Both sides are now blaming each other for the premium hikes that millions of Americans will face in 2026.
“Senate Republicans just blocked our bill to stop health care premiums from skyrocketing,” Senate Appropriations Vice Chairwoman Patty Murray, D-Wash., wrote on social media. “This vote was Republicans’ last chance to do something before costs jump on January 1 – once again, they refused. This is health care sabotage and we will hold Republicans accountable.”
The Congressional Budget Office estimated that Democrats’ bill would have raised the deficit by $83 billion. Most Republicans opposed the legislation due to both the price tag and because it would merely “subsidize the broken system” – in the words of House Speaker Mike Johnson – that is riddled with fraud.
“Taxpayer-funded premium subsidies go directly to insurance companies and prop up proven examples of waste, fraud and abuse,” Sen. John Boozman, R-Ark., wrote on social media on social media. “Yet Democrats are insisting on no reforms while throwing more money at the failing system they created, without a single Republican vote.”

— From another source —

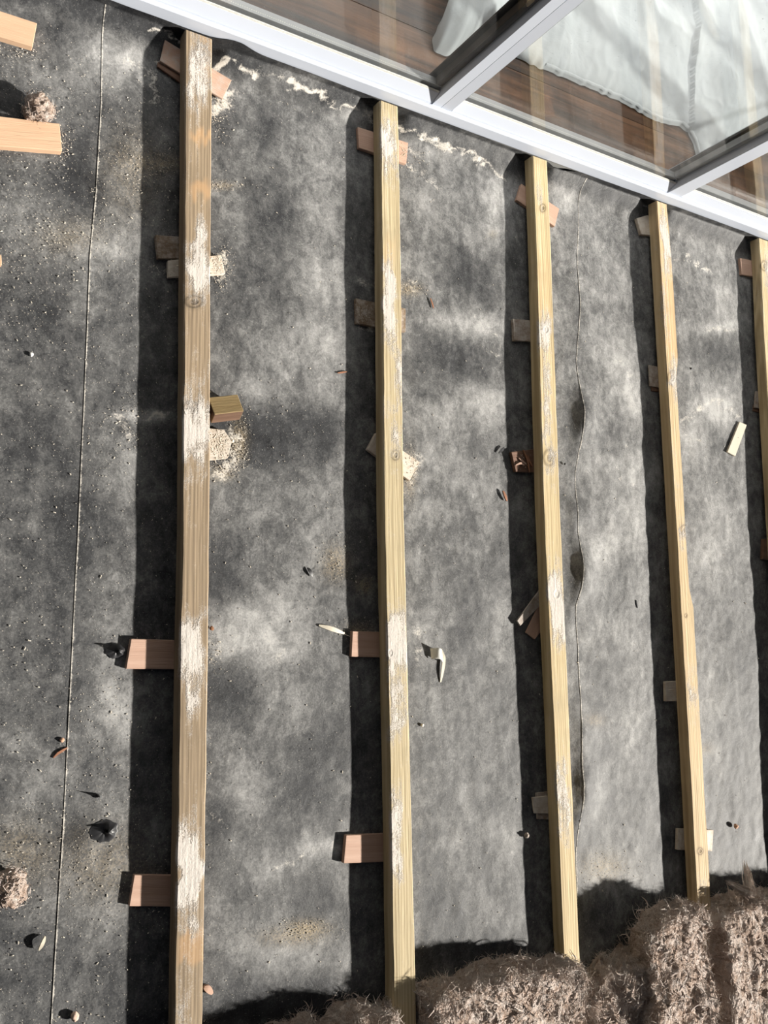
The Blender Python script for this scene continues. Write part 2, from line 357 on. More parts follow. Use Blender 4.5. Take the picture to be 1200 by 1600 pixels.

A recent bombshell Government Accountability Office report uncovered systemic fraud risk and confirmed fraud in the enhanced subsidies. More than 90% of office’s fake applicants received coverage, with GAO noting that “agents and brokers have a financial incentive to maximize enrollments” under the current tax credit system.
“I’ve never seen a party so committed to generating profits for insurance companies as what I’m seeing right now with the Democrats,” said Sen. Bill Cassidy, R-La., a cosponsor of the Republicans’ bill. “The status quo doesn’t work.”